> Do this
Search the entries for the word "high" and pull out each line that has it.

> Dataset records
****************************************
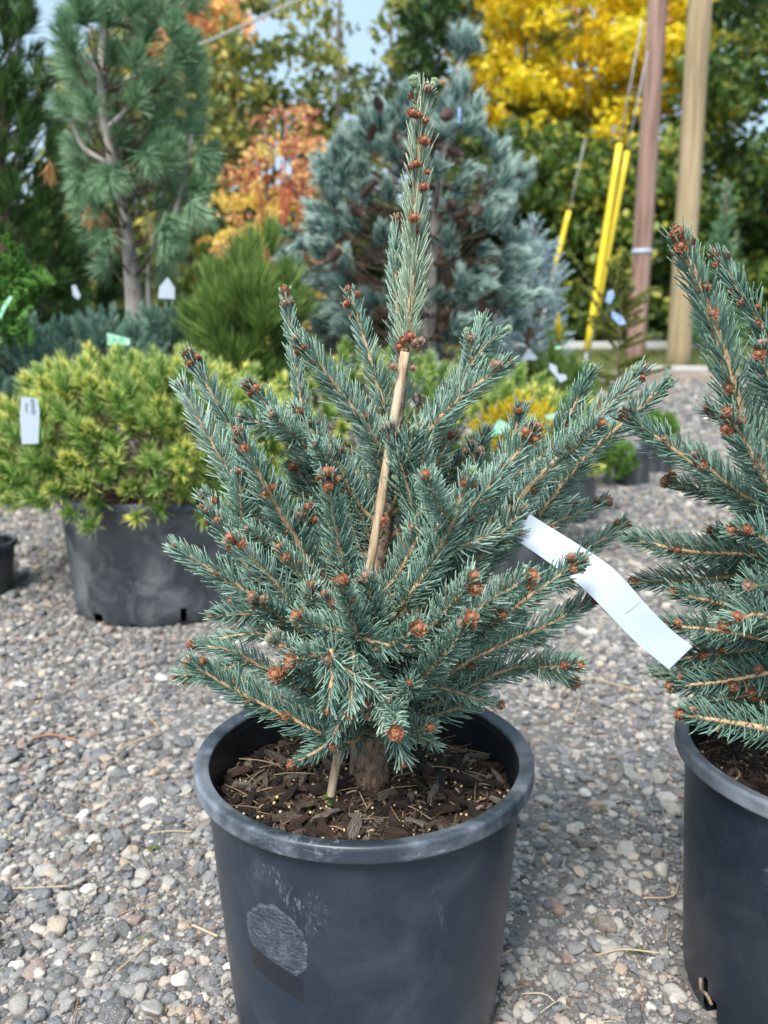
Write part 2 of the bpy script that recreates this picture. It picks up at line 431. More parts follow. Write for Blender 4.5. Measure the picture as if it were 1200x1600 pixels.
POTS = []      # (x, y, r) keep gravel out of these
def gravel():
    """pebbles as one mass: real stones set out by geometry nodes"""
    pts = []
    def scatter(n, y0, y1, pw, s0, s1, sig):
        y = y0 + (y1 - y0) * rng.random(n) ** pw
        x = (rng.random(n) * 2 - 1) * (.56 * y + .16)
        s = np.clip(np.exp(rng.normal(math.log(s0), sig, n)), .0010, s1)
        pts.append(np.stack([x, y, s], 1))
    scatter(12500, .42, 1.25, .9, .0037, .013, .48)
    scatter(30000, .42, 1.25, .9, .0017, .004, .35)
    scatter(30000, 1.1, 2.6, .8, .0044, .014, .45)
    scatter(34000, 2.3, 6.5, .75, .0085, .02, .35)
    scatter(9000, 6, 10.5, .8, .016, .03, .3)
    P = np.concatenate(pts)
    keep = np.ones(len(P), bool)
    for (x, y, r) in POTS: keep &= ((P[:, 0] - x) ** 2 + (P[:, 1] - y) ** 2) > (r + P[:, 2]) ** 2
    # bare gritty patches where stones are sparse
    nz = np.array([noise.noise(Vector((a * 2.3 + 5, b * 2.3, 3))) for a, b in P[:, :2]])
    right = (P[:, 0] > .15) & (P[:, 1] < 2.2)
    keep &= ~((nz > .02) & right & (rng.random(len(P)) < .5) & (P[:, 2] > .0026))
    keep &= ~((nz > .18) & (rng.random(len(P)) < .55))
    P = P[keep]; n = len(P)
    z = np.array([gz(0, b) for b in P[:, 1]]) + P[:, 2] * (rng.random(n) * .55 + .05)
    me = bpy.data.meshes.new('gravel'); me.vertices.add(n)
    me.vertices.foreach_set('co', np.stack([P[:, 0], P[:, 1], z], 1).astype(np.float32).ravel())
    sc = P[:, 2:3] * np.stack([.85 + rng.random(n) * .5, .75 + rng.random(n) * .4, .5 + rng.random(n) * .35], 1)
    rot = np.stack([rng.normal(0, .3, n), rng.normal(0, .3, n), rng.random(n) * 6.283], 1)
    for k, a, ty in (('scl', sc, 'FLOAT_VECTOR'), ('rot', rot, 'FLOAT_VECTOR')):
        t = me.attributes.new(k, ty, 'POINT'); t.data.foreach_set('vector', a.astype(np.float32).ravel())
    t = me.attributes.new('rnd', 'FLOAT', 'POINT'); t.data.foreach_set('value', rng.random(n).astype(np.float32))
    m = stone_mat('gravel_stone', True)
    o = link('gravel', me, m); tag(o, 'grey and buff gravel spread over the yard', kind='stuff')
    ng = bpy.data.node_groups.new('gravel', 'GeometryNodeTree')
    ng.interface.new_socket('Geometry', in_out='INPUT', socket_type='NodeSocketGeometry')
    ng.interface.new_socket('Geometry', in_out='OUTPUT', socket_type='NodeSocketGeometry')
    gi, go = ng.nodes.new('NodeGroupInput'), ng.nodes.new('NodeGroupOutput')
    join = ng.nodes.new('GeometryNodeGeometryToInstance')
    for k in range(10):
        ic = ng.nodes.new('GeometryNodeMeshIcoSphere'); ic.inputs['Subdivisions'].default_value = 3; ic.inputs['Radius'].default_value = 1
        sp = ng.nodes.new('GeometryNodeSetPosition'); pos = ng.nodes.new('GeometryNodeInputPosition')
        nz_ = ng.nodes.new('ShaderNodeTexNoise'); nz_.noise_dimensions = '4D'
        nz_.inputs['W'].default_value = k * 3.7; nz_.inputs['Scale'].default_value = .95; nz_.inputs['Detail'].default_value = 3; nz_.inputs['Roughness'].default_value = .5
        ng.links.new(pos.outputs[0], nz_.inputs['Vector'])
        sub = ng.nodes.new('ShaderNodeVectorMath'); sub.operation = 'SUBTRACT'; sub.inputs[1].default_value = (.5, .5, .5)
        ng.links.new(nz_.outputs['Color'], sub.inputs[0])
        sc_ = ng.nodes.new('ShaderNodeVectorMath'); sc_.operation = 'SCALE'; sc_.inputs['Scale'].default_value = 1.9
        ng.links.new(sub.outputs[0], sc_.inputs[0])
        ng.links.new(ic.outputs[0], sp.inputs['Geometry']); ng.links.new(sc_.outputs[0], sp.inputs['Offset'])
        ss = ng.nodes.new('GeometryNodeSetShadeSmooth'); ng.links.new(sp.outputs[0], ss.inputs[0])
        sm = ng.nodes.new('GeometryNodeSetMaterial'); sm.inputs['Material'].default_value = m
        ng.links.new(ss.outputs[0], sm.inputs[0]); ng.links.new(sm.outputs[0], join.inputs[0])
    iop = ng.nodes.new('GeometryNodeInstanceOnPoints'); iop.inputs['Pick Instance'].default_value = True
    ng.links.new(gi.outputs[0], iop.inputs['Points']); ng.links.new(join.outputs[0], iop.inputs['Instance'])
    for nm, sock in (('scl', 'Scale'), ('rot', 'Rotation')):
        na = ng.nodes.new('GeometryNodeInputNamedAttribute'); na.data_type = 'FLOAT_VECTOR'; na.inputs['Name'].default_value = nm
        ng.links.new(na.outputs['Attribute'], iop.inputs[sock])
    ng.links.new(iop.outputs[0], go.inputs[0])
    md = o.modifiers.new('gravel', 'NODES'); md.node_group = ng

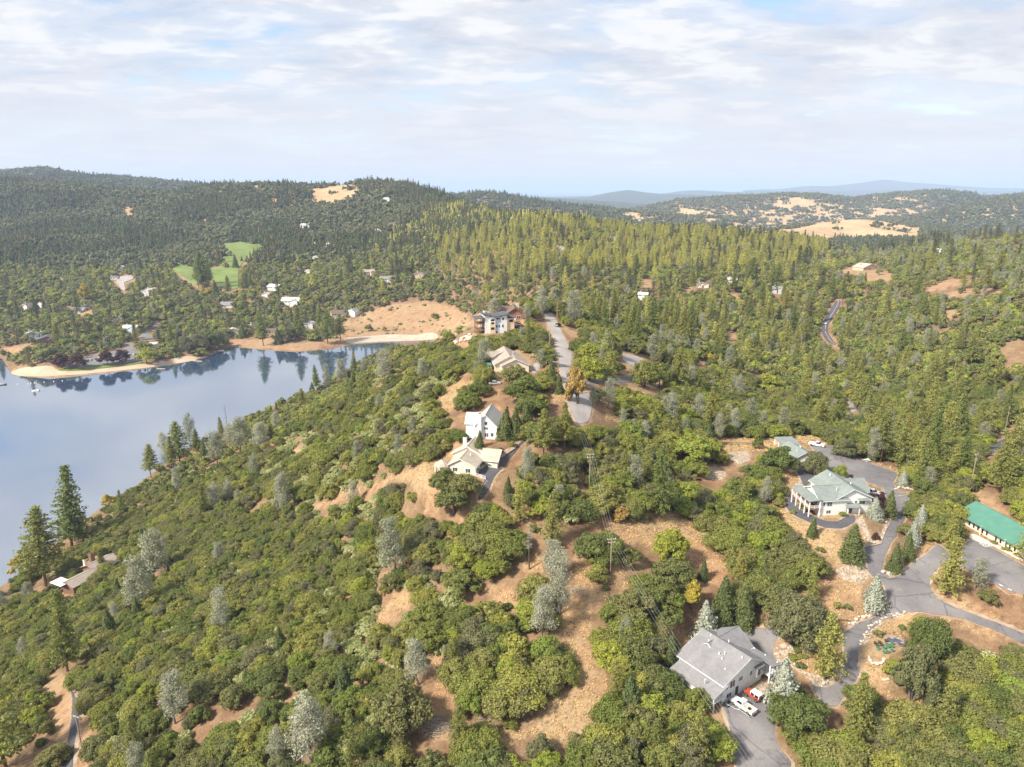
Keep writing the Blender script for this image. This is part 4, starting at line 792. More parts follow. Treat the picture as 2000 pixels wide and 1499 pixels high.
 ('pine', 335, 912, 852, 1.2, 'dark pine left of the full shoreline pine'), ('pine', 385, 888, 838, 1.2, 'dark pine right of the full shoreline pine'), ('cedar', 400, 898, 860, 1.0, 'dark cedar under the shoreline silver pines'), ('grey_pine', 448, 872, 826, 1.1, 'pale pine between the small dark pine and the middle silver pine'), ('pine', 530, 862, 828, 1.1, 'small pine at the uphill end of the shoreline'), ('grey_pine', 540, 842, 802, 1.0, 'silver pine at the water beyond the shoreline row'), ('pine', 590, 800, 758, 1.0, 'dark pine where the shore narrows'), ('pine', 62, 1150, 1058, 1.1, 'shorter dark pine beside the bare trunked lakeside pine'), ('pine', 165, 1062, 985, 1.1, 'dark pine behind the tallest lake pine'),
 ('dark_oak', 368, 692, 656, .9, 'dark oak at the water right of the boat ramp'), ('dark_oak', 388, 689, 650, .9, 'dark oak second right of the boat ramp'), ('oak', 408, 684, 648, .9, 'dark oak above the long dock'), ('dark_oak', 428, 679, 645, .9, 'dark oak behind the moored boats'), ('pine', 515, 676, 606, 1.1, 'tall pine at the tip of the bay'), ('pine', 640, 672, 603, 1.1, 'tall pine on the bank near the dam'), ('pine', 665, 668, 612, 1.1, 'pine beside the end of the dam'), ('dark_oak', 562, 668, 636, .9, 'dark oak on the bare bank of the bay'),
 ('dark_oak', 1592, 925, 880, .9, 'bushy grey green tree in front of the white garage'), ('oak', 1522, 925, 872, 1.0, 'oak in front of the white garage corner'), ('dark_oak', 1650, 892, 855, 1.0, 'dark round oak at the edge of the asphalt yard'),
 ('oak', 1812, 1285, 1205, .62, 'oak at the corner of the garden plot'), ('oak', 788, 1430, 1340, .85, 'large round oak beside the straw clearing'), ('oak', 868, 960, 915, 1.0, 'oak hiding the end of the cream house'), ('oak', 908, 970, 925, 1.05, 'oak below the white fence of the cream house'), ('oak', 888, 1000, 945, 1.1, 'lower oak of the clump under the cream house'),
]
HT = []     # placed: species, x, y, z, scale height, scale width, label, px box
for sp, bx, by, ty, wf, lab in HAND:
    p = g(bx, by); d = project(p.x, p.y, p.z)[2]
    rx, fy, rz = ray(bx, ty); ztop = CAMZ + p.y * rz / fy; h = max(1.5, ztop - p.z)
    HT.append((sp, p.x, p.y, p.z, h, wf, lab, (bx, by, ty, d)))
KIND = {'oak': 'oak_tree', 'dark_oak': 'oak_tree', 'bright': 'oak_tree', 'yellow': 'autumn_tree', 'plum': 'plum_tree', 'rust': 'autumn_tree', 'pine': 'pine_tree', 'gold_pine': 'pine_tree', 'cedar': 'cedar_tree', 'blue_cedar': 'spruce_tree', 'grey_pine': 'grey_pine_tree', 'manzanita': 'chaparral_shrub', 'bush': 'shrub'}
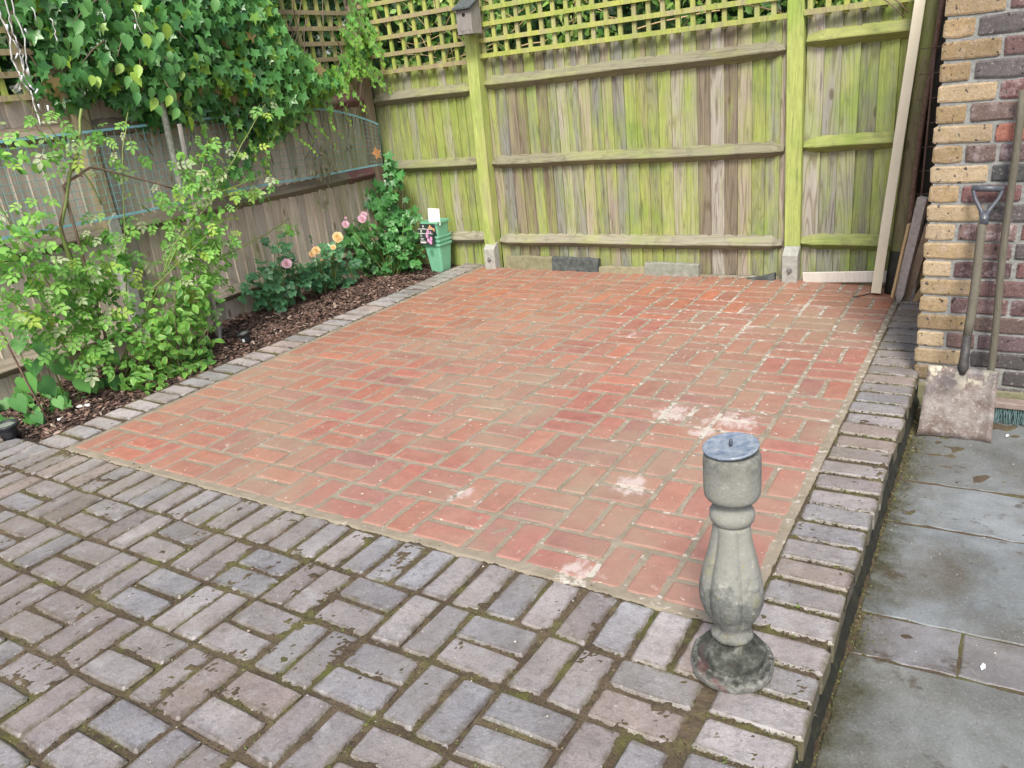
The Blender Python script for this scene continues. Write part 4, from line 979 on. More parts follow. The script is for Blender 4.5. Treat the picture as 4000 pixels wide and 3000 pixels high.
****************************************
> Exercise output
Keep writing the Blender script for this image. This is part 4, starting at line 792. More parts follow. Treat the picture as 2000 pixels wide and 1499 pixels high.
The Blender Python script for this scene continues. Write part 4, from line 979 on. More parts follow. The script is for Blender 4.5. Treat the picture as 4000 pixels wide and 3000 pixels high.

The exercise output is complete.